Americans are concerned with high unemployment because it means they are not working and the "throw the bums out" mentality steps in and that's not an ideologically driven sentiment.

Sure, we can make the case and demonstrate that Mittens also used the same terminology in 2006:

Before Romney’s consultants decided the phrase would be a potentent polical weapon, he used it himself in the same way as Obama. From the AP, May 1, 2006:

Romney Warns of Potential ‘Bumps in the Road’ for Health Care Law

Massachusetts faces potential “bumps in the road” as it tries to turn the promises of its new health care law into a reality, Gov. Mitt Romney said Monday even as he announced another crucial step in the state’s experiment with near universal coverage. [...]

One of the most daunting tasks is the creation of an entirely new state bureaucracy, known “Commonwealth Health Insurance Connector” the bureaucratic infrastructure on which much of the new law’s innovative reforms rest.

And in reality Romney had a terrible job-creation record in his home state.

Throughout his 15-year career at Bain Capital, which bought, sold, and merged dozens of companies, Romney had other chances to fight to save jobs, but didn't. His ultimate responsibility was to make money for Bain's investors, former partners said.

Much as he did when running for Massachusetts governor, Romney is now touting his business credentials as he campaigns for president, asserting that he helped create thousands of jobs as CEO of Bain. But a review of Bain's investments during Romney's tenure indicates that job growth was not a particular priority.

Bloggers likes us have been saying ever since Obama was elected that job creation was always going to be his biggest challenge because of the destruction of the global financial markets caused by the Bush years.

It's so easily exploitable that I often wrote that Obama should have been giving fireside-like chats explaining to America the difficulties ahead for the nation's economy.

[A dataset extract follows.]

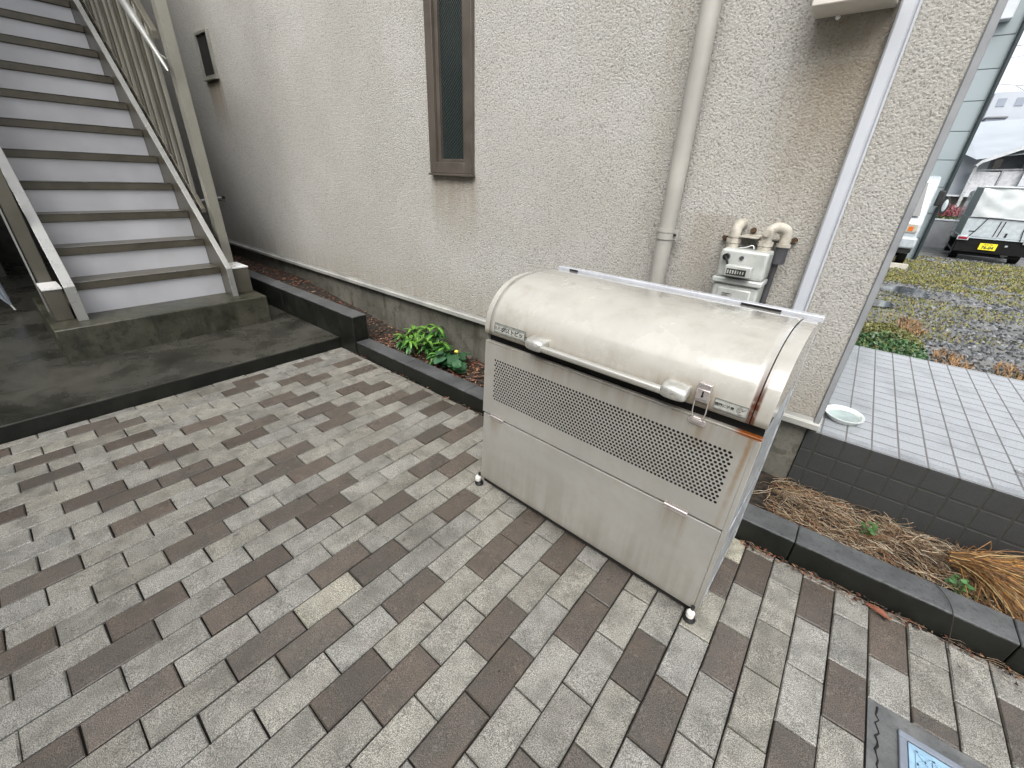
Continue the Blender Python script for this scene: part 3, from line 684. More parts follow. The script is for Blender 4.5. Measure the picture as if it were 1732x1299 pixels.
f = MB(); f.box(-ww+.003, ww-.003, -hh*.7, hh*.7, .00111, .0013); f.build('light_band', m_plate_l, n2)
frame_lines(n2, ww, hh, m_ink, .0012, .0005)
text('開閉に注意', .0100, m_ink, n2, (-ww*.36, -.001, .0014), (0, 0, 0), bold=.0003)
f = MB(); cx = ww*.60
for r0, a0, a1 in ((.0105, 90, 330), (.0075, 60, 300), (.0045, 0, 300)):
    pts = [(cx+r0*math.cos(R(a)), r0*math.sin(R(a)), .0015) for a in range(a0, a1, 20)]; f.tube(pts, .0005, 4)
f.tube([(cx-.004, -.004, .0015), (cx+.006, .003, .0015), (cx+.011, .008, .0015)], .0008, 4); f.build('pictogram', m_ink, n2)
# feet
m_foot = simple('foot_bolt_white', (.72, .71, .66), .35, var=.1)
for (fx, fy) in ((-.002, -.012), (1.0, -.012), (.01, BD-.03), (1.0, BD-.03)):
    ft = MB(); ft.lathe([(.020, -.0125), (.021, -.008), (.012, .007), (.006, .009), (.006, .05)], (fx, fy+.008 if fy < 0 else fy, .0015), 18); fo = ft.build('foot', m_black, DB, smooth=True)
    ft = MB(); ft.lathe([(.0085, 0), (.013, .004), (.0135, .022), (.009, .028)], (fx, fy, .009), 16); ft.build('foot_cap', m_foot, fo, smooth=True)
f = MB(); f.box(.012, BW-.012, .016, BD-.02, .004, .0335); f.build('under_bin_shade', m_dark, DB)  # near-black block painting the contact shadow below the bin

# ------------------------------------------------------------ porch, bowl, stop
f = MB(); f.box(.0785, 4.2, 2.081, 3.66, -.3, .348); 
po = MB(); po.add([(.1085, 2.079, .352), (4.2, 2.079, .352), (4.2, 3.66, .352), (.1085, 3.66, .352)], [(0, 1, 2, 3)])
pt = thing('tiled_porch', 'raised entrance porch with shiny pale floor tiles and dark tiled face', 'porch', (0, 0, 0))
f.build('porch_face', m_pface, pt); po.build('porch_floor', m_porch, pt)
f = MB()
xx = .126
while xx < 4.1:
    for i in range(4): f.box(xx+.006, min(xx+.0845, 4.1), 2.094+i*.011, 2.098+i*.011, .3521, .3536)
    xx += .0905
f.build('antislip_ridges', m_porch, pt)
bw = thing('plastic_dish', 'white oval plastic dish at the corner of the porch beside the wall', 'dish', (.192, 2.315, .352))
f = MB(); f.lathe([(.050, 0), (.060, .003), (.072, .024), (.079, .027), (.078, .030), (.069, .027), (.058, .012), (.034, .009)], (0, 0, .0), 40, sx=1, sy=1.15); f.build('dish', simple('dish_white', (.60, .64, .61), .25, var=.05), bw, smooth=True)
f = MB(); f.lathe([(.030, 0), (.061, .001), (.0615, .0015), (.03, .0018)], (0, 0, .014), 32, sx=1, sy=1.15); f.build('rainwater', simple('water_film', (.35, .42, .40), .03, var=.2), bw, smooth=True)
ds = thing('door_stop', 'small metal foot with black rubber end on the porch at the picture edge', 'door stop', (.79, 2.29, .352), R(-30))
f = MB(); f.box(-.03, .05, -.012, .012, 0, .012); f.build('bracket', m_galv, ds, bevel=.002)
f = MB(); f.cyl((0, 0, .012), (0, 0, .030), .013, n=16); f.build('rubber', m_black, ds, smooth=True)

# ------------------------------------------------------------ staircase
st = thing('metal_staircase', 'bronze and grey outdoor metal staircase climbing along the stucco wall', 'staircase', (-3.9, .75, .312))
SX, SZ = -3.9, .312
def SB(): return MB()
YA, YB = .29, 1.20; RUN, RISE, NX, NZ = .2065, .2033, -4.135, .533
NS = 16
def bx(f, x0, x1, y0, y1, z0, z1): f.box(x0-SX, x1-SX, y0-.75, y1-.75, z0-SZ, z1-SZ)
for i in range(NS):
    nx, nzt = NX-RUN*i, NZ+RISE*i
    f = SB(); bx(f, nx-RUN-.02, nx, YA+.002, YB-.002, nzt-.052, nzt); tr = f.build('tread', m_tread, st, bevel=.004)
    f = SB(); bx(f, nx-.016, nx+.003, YA+.01, YB-.01, nzt+.0004, nzt+.004); f.build('nosing', m_nose, tr, bevel=.001)
    zb = .3125 if i == 0 else nzt-RISE+.0005
    f = SB(); bx(f, nx-.030, nx-.018, YA+.002, YB-.002, zb, nzt-.053); f.build('riser', m_riser, st)
XT = NX-RUN*NS; zline = lambda X: .50+.985*(-3.95-X)
def strg(y0, y1, fy0, fy1, m_in):
    xt = XT; f = SB(); P3 = lambda X, z: (X-SX, z-SZ)
    # web plate
    low = lambda X: zline(X)-.40
    f.prism([P3(-4.0, .3125), P3(-4.0, zline(-4.0)-.01), P3(xt, zline(xt)-.01), P3(xt, low(xt)), P3(-4.55, low(-4.55)), P3(-4.32, .3125)], 'y', y0-.75, y1-.75)
    s1 = f.build('stringer', m_in, st, bevel=.002)
    f = SB(); top = [P3(-3.985, .3125), P3(-3.975, .3125), P3(-3.975, zline(-3.99)+.005), P3(xt, zline(xt)+.014), P3(xt, zline(xt)), P3(-3.985, zline(-3.99)-.006)]
    f.prism(top, 'y', fy0-.75, fy1-.75); f.build('flange', m_silver, s1, bevel=.0015)
strg(YB, YB+.008, YB-.004, YB+.036, m_olive)
strg(YA-.008, YA, YA-.052, YA+.004, m_olive)
for y0, y1, side in ((1.300, 1.372, 1), (.150, .222, -1)):
    f = SB(); bx(f, -4.39, -4.311, y0, y1, .3125, 5.6 if side > 0 else 5.6); pst = f.build('post', m_post if side > 0 else m_olive, st, bevel=.004)
    ya, yb = (1.262, 1.385) if side > 0 else (.142, .232)
    f = SB(); bx(f, -4.30, -4.06, ya, yb, .3125, .520); bs = f.build('post_base', m_olive, pst, bevel=.003)
    f = SB(); bx(f, -4.305, -4.055, ya-.004, yb+.004, .5205, .530); f.build('base_cap', m_cap, bs, bevel=.001)
    f = SB(); yo = y1+.006 if side > 0 else y0-.012; bx(f, -4.395, -4.36, yo-.004, yo+.006, .3125, 5.6); f.build('post_edge', m_silver, pst, bevel=.001)
# guard rails: upright balusters between the stringer and the sloping handrail
gr = SB(); hz_ = lambda X: zline(X)+1.16
for yy, sd in ((1.272, 1), (.186, -1)):
    k = 0; X = -4.50
    while X > XT+.2:
        f = SB(); bx(f, X-.030, X, yy-.012, yy+.012, zline(X)-.05, hz_(X)); f.build('baluster', (m_post, m_olive, m_post, m_tread, m_olive)[k % 5], st, bevel=.002); X -= .074; k += 1
    f = SB(); f.prism([(-4.392-SX, hz_(-4.392)-SZ), (-4.392-SX, hz_(-4.392)+.05-SZ), (XT-SX, hz_(XT)+.05-SZ), (XT-SX, hz_(XT)-SZ)], 'y', yy-.02-.75, yy+.02-.75); f.build('top_rail', m_olive, st, bevel=.003)
    f = SB(); f.prism([(-4.392-SX, zline(-4.392)+.0-SZ), (-4.392-SX, zline(-4.392)+.035-SZ), (XT-SX, zline(XT)+.035-SZ), (XT-SX, zline(XT)-SZ)], 'y', yy-.016-.75, yy+.016-.75); f.build('bottom_rail', m_olive, st, bevel=.003)
f = SB(); hy0 = 1.245
xa, za = -4.24, 1.89
f.tube([(xa-SX, hy0-.75, za-SZ), (xa-.02-SX, hy0-.75, za+.02-SZ), (xa-.40-SX, hy0-.75, za+.34-SZ), (xa-.66-SX, hy0-.75, za+.56-SZ), (xa-.69-SX, hy0-.75, za+.57-SZ), (xa-.71-SX, hy0-.75, za+.54-SZ)], [.006, .011, .026, .034, .030, .02], 16); hr = f.build('handrail', m_silver, st, smooth=True)
for q in (.15, .5):
    f = SB(); f.tube([(xa-q-SX, hy0-.75, za+q*.97-.02-SZ), (xa-q-SX, hy0+.05-.75, za+q*.97-.05-SZ)], .008, 8); f.build('bracket', m_silver, hr, smooth=True)
f = SB(); bx(f, XT-3.2, XT-.004, .10, 1.45, NZ+RISE*(NS-1)-.2, NZ+RISE*(NS-1)); f.build('landing', m_olive, st, bevel=.004)

# recess under the stairs, closed in by added walls and slab to darken it
wg = thing('shading_wing', 'added dark wing behind and beside the staircase, keeping the recess dark', 'building', (0, 0, 0))
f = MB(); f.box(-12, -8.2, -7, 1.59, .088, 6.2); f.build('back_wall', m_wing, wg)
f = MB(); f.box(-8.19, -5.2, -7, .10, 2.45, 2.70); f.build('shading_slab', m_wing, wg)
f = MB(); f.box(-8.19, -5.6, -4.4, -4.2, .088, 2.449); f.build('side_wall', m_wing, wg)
f = MB(); f.box(-8.19, -5.2, -7, .10, 2.702, 6.2); f.build('upper_wall', m_stucco, wg)
f = MB(); f.box(-7.6, -7.55, -2.6, .05, .25, .75); f.box(-7.7, -7.3, -2.6, .05, .088, .25); f.build('shoe_bench', simple('bench_dark', (.06, .06, .05), .5), wg)

# umbrella leaning under the stairs
um = thing('umbrella', 'closed clear vinyl umbrella with white tip leaning left of the staircase foot', 'umbrella', (-5.45, -.012, .12))
t_ = NT('clear_vinyl'); t_.col((.42, .46, .52)); t_.rough(.3)
um.rotation_euler = (R(13), 0, R(0))
f = MB(); f.tube([(0, 0, 0), (0, 0, .05)], .007, 10); f.build('tip', m_cap, um, smooth=True)
f = MB(); vs = []; n_ = 16; prf = [(.008, .05), (.026, .12), (.050, .25), (.070, .42), (.075, .58), (.05, .66)]
for r0, z in prf:
    for k in range(n_): rr = r0*(1 if k % 2 else .62); vs.append((math.cos(2*math.pi*k/n_+z*1.5)*rr, math.sin(2*math.pi*k/n_+z*1.5)*rr, z))
f.add(vs, [(i*n_+k, i*n_+(k+1) % n_, (i+1)*n_+(k+1) % n_, (i+1)*n_+k) for i in range(5) for k in range(n_)]); f.build('canopy', t_.m, um)
f = MB(); f.tube([(0, 0, .05), (0, 0, .74)], .005, 8); f.build('shaft', m_galv, um, smooth=True)
f = MB(); f.tube([(0, 0, .74), (0, 0, .84), (.01, 0, .865), (.035, 0, .875), (.055, 0, .86), (.06, 0, .83)], .010, 10); f.build('handle', m_cap, um, smooth=True)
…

Republicans knew this too. But the President also put his trust more in Tim Geithner than anyone else from his economics team and so we're here now with over 9% unemployment. Creating the Cat Food Commission over, let's say, a Jobs Commission didn't make much sense to me. The Obama administration needs to get busy and promote job creation, if it's not too late already instead of focusing on deficits. Even Bernanke is making the case not to cut spending too soon:

Don’t cut spending too fast or you’ll kill the economy.

So Mittens gets to produce an ad attacking him on jobs and the Beltway Village will swoon over it, but in the end results do matter, not ads.